No estudo que João Peixoto coordenou concluiu-se que Portugal precisa de mais imigrantes para não encolher: se fechasse já as portas à imigração, se contasse apenas com as suas taxas de fecundidade e de mortalidade e nada fizesse para controlar o ritmo da emigração, passaria dos actuais 10,4 milhões para 7,8 milhões de habitantes até 2060.

“Sabemos que o grande problema da Segurança Social é o envelhecimento da população”, diz. A médio e longo prazo a escassez de pessoas, sobretudo mais qualificadas, vai ser uma questão com a qual o país terá que se confrontar. “Portugal não pode suportar mais êxodos”, avisa. “Tem é que ter uma política consistente de entradas.”
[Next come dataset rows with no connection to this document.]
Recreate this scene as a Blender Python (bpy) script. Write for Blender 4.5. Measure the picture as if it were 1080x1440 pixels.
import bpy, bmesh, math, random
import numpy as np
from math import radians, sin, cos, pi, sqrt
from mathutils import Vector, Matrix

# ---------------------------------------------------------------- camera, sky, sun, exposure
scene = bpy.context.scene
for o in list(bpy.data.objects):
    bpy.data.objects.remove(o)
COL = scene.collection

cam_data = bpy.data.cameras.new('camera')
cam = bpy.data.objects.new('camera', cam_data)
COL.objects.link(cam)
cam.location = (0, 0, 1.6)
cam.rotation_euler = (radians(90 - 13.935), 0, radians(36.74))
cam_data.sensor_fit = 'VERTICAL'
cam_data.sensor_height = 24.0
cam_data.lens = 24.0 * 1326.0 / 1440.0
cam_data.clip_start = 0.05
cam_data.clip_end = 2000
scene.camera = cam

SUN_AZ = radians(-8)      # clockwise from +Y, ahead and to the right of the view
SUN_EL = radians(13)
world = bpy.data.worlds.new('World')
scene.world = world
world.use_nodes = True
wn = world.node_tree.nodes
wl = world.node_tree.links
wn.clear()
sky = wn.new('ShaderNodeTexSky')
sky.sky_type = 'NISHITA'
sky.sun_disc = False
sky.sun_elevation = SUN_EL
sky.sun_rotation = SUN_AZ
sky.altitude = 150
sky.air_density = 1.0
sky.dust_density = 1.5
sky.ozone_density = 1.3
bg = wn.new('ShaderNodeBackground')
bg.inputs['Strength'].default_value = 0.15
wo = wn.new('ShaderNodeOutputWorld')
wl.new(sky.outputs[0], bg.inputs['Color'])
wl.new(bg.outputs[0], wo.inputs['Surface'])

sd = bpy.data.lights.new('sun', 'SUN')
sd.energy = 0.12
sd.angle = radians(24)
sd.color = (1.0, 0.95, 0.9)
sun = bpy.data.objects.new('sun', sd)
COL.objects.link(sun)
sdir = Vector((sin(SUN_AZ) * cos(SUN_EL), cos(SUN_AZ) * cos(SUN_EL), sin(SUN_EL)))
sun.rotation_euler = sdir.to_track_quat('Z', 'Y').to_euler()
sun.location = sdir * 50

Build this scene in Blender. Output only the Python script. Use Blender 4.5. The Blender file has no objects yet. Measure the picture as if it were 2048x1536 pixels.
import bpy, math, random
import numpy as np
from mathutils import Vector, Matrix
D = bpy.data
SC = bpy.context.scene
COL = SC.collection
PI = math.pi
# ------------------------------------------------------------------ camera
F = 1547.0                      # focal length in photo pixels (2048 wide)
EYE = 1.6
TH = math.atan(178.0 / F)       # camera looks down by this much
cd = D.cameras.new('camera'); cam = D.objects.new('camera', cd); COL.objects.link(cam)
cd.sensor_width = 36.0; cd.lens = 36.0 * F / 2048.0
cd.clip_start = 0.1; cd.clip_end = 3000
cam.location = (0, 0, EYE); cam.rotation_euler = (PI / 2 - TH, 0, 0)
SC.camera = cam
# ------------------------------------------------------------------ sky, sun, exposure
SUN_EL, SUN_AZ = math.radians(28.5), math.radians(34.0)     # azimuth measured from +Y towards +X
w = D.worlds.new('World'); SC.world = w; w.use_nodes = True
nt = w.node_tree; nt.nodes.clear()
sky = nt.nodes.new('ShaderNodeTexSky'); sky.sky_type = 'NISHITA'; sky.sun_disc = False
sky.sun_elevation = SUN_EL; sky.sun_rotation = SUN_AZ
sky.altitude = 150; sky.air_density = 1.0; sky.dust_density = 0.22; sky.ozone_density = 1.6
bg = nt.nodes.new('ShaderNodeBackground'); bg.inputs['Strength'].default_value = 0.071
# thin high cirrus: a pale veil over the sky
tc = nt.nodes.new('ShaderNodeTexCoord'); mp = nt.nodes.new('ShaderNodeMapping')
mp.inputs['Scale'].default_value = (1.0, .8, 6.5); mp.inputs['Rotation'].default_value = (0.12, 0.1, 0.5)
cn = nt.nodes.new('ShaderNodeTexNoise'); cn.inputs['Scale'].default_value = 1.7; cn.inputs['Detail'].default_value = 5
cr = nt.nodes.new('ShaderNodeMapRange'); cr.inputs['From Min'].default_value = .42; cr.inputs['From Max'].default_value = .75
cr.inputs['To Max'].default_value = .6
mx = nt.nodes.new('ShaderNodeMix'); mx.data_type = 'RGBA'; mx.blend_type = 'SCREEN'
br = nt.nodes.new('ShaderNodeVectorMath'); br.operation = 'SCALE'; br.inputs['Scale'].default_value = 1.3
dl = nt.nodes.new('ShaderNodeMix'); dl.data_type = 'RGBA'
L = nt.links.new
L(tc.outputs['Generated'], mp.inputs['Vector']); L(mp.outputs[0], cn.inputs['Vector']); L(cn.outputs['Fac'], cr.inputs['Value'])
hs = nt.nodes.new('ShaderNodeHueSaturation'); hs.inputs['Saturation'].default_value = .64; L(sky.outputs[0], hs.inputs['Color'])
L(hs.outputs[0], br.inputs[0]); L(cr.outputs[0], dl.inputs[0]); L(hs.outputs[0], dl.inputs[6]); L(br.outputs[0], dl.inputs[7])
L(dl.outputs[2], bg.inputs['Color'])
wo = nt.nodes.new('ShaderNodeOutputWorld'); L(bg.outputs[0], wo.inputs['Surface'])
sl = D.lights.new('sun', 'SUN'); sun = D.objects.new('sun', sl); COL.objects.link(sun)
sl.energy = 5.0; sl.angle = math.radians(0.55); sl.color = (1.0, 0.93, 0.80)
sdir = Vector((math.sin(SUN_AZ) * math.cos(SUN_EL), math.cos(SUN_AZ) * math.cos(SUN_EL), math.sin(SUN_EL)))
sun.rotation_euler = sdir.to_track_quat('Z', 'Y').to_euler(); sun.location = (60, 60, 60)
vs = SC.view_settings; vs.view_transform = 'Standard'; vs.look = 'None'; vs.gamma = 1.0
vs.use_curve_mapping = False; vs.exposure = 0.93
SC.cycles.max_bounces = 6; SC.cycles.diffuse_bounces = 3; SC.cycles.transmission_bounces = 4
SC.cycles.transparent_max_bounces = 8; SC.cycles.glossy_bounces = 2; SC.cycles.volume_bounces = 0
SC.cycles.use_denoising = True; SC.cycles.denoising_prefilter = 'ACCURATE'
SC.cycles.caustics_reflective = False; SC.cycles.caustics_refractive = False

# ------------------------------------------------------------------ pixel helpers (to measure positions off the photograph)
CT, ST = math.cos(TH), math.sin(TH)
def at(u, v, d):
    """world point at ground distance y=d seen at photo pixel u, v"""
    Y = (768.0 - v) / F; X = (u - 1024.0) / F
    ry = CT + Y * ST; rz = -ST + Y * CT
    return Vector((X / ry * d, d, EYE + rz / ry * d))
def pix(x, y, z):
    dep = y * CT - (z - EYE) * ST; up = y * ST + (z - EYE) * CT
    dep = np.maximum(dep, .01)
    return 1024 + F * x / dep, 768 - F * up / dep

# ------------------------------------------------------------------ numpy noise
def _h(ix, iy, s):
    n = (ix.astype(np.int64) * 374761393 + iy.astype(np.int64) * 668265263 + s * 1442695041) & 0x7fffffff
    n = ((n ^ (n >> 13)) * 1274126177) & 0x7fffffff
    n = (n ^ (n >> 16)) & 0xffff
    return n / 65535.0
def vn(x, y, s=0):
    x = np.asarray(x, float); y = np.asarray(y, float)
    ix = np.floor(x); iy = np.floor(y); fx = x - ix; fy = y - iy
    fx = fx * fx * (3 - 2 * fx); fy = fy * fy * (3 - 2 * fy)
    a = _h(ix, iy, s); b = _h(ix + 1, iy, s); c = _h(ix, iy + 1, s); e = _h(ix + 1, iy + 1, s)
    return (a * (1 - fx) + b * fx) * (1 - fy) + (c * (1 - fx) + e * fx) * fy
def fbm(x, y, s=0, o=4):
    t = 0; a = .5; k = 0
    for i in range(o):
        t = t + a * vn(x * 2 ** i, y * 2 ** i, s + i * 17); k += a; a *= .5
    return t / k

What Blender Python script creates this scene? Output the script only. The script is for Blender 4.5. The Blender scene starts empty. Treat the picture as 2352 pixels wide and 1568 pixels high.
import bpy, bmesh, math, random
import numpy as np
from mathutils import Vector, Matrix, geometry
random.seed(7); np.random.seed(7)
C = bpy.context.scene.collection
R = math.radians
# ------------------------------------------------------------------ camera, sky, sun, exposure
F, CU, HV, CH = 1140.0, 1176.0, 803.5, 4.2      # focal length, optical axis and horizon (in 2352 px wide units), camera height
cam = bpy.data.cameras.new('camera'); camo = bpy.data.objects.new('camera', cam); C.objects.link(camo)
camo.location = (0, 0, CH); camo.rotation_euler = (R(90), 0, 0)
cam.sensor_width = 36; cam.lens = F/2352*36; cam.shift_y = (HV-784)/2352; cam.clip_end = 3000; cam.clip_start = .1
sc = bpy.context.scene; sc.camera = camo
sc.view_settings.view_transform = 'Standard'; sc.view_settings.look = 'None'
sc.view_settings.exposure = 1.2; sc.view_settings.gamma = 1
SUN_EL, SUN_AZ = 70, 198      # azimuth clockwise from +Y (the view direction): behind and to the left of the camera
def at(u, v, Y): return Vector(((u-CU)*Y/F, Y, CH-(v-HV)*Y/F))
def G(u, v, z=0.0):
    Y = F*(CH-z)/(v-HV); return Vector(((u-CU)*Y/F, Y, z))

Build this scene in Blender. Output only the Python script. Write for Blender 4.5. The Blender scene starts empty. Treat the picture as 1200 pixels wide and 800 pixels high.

Com as novas alterações à lei, os 30 mil imigrantes estimados que estavam irregulares e trabalharam e descontaram para a Segurança Social durante, pelo menos, um ano vão poder legalizar-se, mesmo que não tenham entrado no país de forma legal. O número de 30 mil “ou mais” tem sido estimado por algumas associações como a Solim. “Deu-se um passo importante, retirou-se o poder discricionário do SEF”, afirma Timóteo Macedo sobre as mudanças recentemente aprovadas.

Há anos que a Solim e outras organizações reivindicavam que a entrada legal no país não deveria ser um requisito, pois colocava de fora milhares de pessoas que entraram num dos países do Espaço Schengen, mas não directamente em Portugal. Juristas como Maria Helena Varela (do Centro sobre Direito e Sociedade da Faculdade de Direito da Universidade Nova de Lisboa), que está a desenvolver uma tese de doutoramento sobre trabalhadores imigrantes em situação irregular, acreditam que “o direito ao trabalho” é universal e “deve ser reconhecido a todos”: “É o trabalho que nos dignifica, que nos permite viver com o mínimo de dignidade social. Por isso deveriam ser protegidos todos os trabalhadores, pelo simples fato de o serem, independentemente do seu estatuto administrativo.”